Give me only your love and grace. That is enough for me.
Saint Ignatius of Loyola, Suscipe
Resolution is void.
The more I look inward,
the more each motive,
each spirit I discern
becomes a snarl, a defiant reminder
that my best attempts are, at best, no good.
Though I ask my conscience to justify
each act from rising to setting of sun,
only the man on the tree has answers for me.
My questions, at best, hammer nails.
What am I doing, have done for Christ?
The soldier sounds the Spirit’s reveille;
Morning exercise leaves me faint;
only Your love, Your grace animate me.
Lying upon my desultory stone,
this alone can console: the sight
of heaven descending to where I lie,
and God in this place, though I did not know.

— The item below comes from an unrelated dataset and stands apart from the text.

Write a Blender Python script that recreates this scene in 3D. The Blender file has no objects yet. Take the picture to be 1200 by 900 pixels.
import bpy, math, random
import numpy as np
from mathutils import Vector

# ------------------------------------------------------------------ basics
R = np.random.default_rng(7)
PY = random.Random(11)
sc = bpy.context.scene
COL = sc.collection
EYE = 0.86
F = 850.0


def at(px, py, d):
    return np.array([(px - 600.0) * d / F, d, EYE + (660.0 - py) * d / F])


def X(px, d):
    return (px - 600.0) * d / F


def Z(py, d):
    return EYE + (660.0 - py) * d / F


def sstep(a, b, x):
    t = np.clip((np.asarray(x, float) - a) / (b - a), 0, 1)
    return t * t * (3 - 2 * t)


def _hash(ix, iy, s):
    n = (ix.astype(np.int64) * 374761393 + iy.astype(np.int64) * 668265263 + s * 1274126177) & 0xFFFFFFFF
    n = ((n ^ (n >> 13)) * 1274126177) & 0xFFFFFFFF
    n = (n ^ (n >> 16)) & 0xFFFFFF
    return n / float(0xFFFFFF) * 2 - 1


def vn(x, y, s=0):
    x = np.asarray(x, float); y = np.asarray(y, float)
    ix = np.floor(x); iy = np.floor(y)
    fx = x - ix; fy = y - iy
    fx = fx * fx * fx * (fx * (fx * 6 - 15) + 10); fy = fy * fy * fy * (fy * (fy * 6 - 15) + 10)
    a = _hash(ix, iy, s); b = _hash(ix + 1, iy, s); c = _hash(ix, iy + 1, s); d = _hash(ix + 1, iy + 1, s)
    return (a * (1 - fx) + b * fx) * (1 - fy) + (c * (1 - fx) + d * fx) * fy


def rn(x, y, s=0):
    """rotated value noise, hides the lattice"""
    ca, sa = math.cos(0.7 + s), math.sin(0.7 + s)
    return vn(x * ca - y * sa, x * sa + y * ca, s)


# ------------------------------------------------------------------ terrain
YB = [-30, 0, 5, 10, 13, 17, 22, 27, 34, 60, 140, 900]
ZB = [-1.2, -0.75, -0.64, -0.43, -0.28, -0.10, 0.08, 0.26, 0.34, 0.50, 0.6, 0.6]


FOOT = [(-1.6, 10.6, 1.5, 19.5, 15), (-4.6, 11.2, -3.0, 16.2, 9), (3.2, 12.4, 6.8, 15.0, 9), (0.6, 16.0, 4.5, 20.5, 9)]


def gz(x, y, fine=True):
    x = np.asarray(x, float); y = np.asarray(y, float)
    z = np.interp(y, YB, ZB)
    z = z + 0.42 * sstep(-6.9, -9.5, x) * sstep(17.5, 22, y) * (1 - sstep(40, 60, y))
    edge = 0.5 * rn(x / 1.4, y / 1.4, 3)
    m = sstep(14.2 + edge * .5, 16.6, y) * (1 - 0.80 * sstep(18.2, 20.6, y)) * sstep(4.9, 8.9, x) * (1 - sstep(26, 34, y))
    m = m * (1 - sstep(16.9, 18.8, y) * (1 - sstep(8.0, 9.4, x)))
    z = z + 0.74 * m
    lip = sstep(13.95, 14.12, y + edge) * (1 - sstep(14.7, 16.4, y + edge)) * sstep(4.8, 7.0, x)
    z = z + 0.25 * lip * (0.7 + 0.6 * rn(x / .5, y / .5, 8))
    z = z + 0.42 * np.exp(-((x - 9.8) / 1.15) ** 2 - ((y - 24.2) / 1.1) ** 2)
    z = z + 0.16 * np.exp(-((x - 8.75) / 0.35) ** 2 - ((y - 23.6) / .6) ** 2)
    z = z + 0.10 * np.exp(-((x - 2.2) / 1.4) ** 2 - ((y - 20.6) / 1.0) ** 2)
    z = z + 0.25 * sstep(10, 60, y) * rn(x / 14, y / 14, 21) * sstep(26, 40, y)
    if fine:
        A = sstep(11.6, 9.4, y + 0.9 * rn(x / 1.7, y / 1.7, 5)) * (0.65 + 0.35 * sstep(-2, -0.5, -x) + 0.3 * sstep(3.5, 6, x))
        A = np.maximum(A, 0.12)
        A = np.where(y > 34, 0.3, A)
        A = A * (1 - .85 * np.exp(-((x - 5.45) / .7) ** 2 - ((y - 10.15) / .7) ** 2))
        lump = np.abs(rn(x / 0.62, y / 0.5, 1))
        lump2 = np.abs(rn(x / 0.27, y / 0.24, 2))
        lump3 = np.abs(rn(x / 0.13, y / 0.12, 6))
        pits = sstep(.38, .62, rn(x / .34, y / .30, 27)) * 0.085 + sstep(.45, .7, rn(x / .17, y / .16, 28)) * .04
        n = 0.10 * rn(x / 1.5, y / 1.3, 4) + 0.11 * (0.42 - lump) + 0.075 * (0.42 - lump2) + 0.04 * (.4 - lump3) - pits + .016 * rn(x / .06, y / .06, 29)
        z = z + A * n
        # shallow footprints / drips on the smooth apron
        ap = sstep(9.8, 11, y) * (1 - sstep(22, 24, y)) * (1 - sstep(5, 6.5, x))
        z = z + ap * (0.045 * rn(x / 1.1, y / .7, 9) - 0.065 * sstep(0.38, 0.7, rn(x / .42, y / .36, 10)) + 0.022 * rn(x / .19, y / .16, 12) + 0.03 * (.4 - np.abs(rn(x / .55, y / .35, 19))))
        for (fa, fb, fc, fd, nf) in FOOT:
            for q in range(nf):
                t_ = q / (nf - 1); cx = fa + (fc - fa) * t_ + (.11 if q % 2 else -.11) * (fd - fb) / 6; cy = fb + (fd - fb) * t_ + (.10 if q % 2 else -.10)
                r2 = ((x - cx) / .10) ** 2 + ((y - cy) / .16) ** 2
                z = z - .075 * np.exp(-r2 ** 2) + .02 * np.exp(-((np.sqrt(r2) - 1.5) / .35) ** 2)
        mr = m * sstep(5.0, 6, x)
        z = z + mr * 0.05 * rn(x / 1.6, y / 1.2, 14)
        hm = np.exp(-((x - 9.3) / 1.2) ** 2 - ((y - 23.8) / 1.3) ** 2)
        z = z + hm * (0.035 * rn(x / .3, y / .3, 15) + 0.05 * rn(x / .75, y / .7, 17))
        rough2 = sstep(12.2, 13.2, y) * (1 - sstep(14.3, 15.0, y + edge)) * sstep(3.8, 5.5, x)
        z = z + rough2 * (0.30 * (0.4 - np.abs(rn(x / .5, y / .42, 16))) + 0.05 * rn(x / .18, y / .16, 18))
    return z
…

This morning, because the start of daylight saving tricked my son into sleeping in, I had time to read. So I opened up the new poetry anthology from Proost Poets, Reaching for Mercy, a collection that I contributed to. I must admit that, the first time I looked at it, when I had just received a copy, I mostly looked for my poems, then to see if I knew any of the names. But this morning I decided to be less narcissistic and began from the front cover, and what I found as I started reading the editors’ reflections and the opening poems was a series of voices that felt familiar, like companions who cared about the same things and had walked the same paths as me: not all the same as me – some far from it – but reminders that a solo act like writing is still not done alone. When the struggle for authentic hope and faith in this world feels an increasingly steep up-hill climb, collections like this can help us feel that we have companions, fellow-strugglers to go with.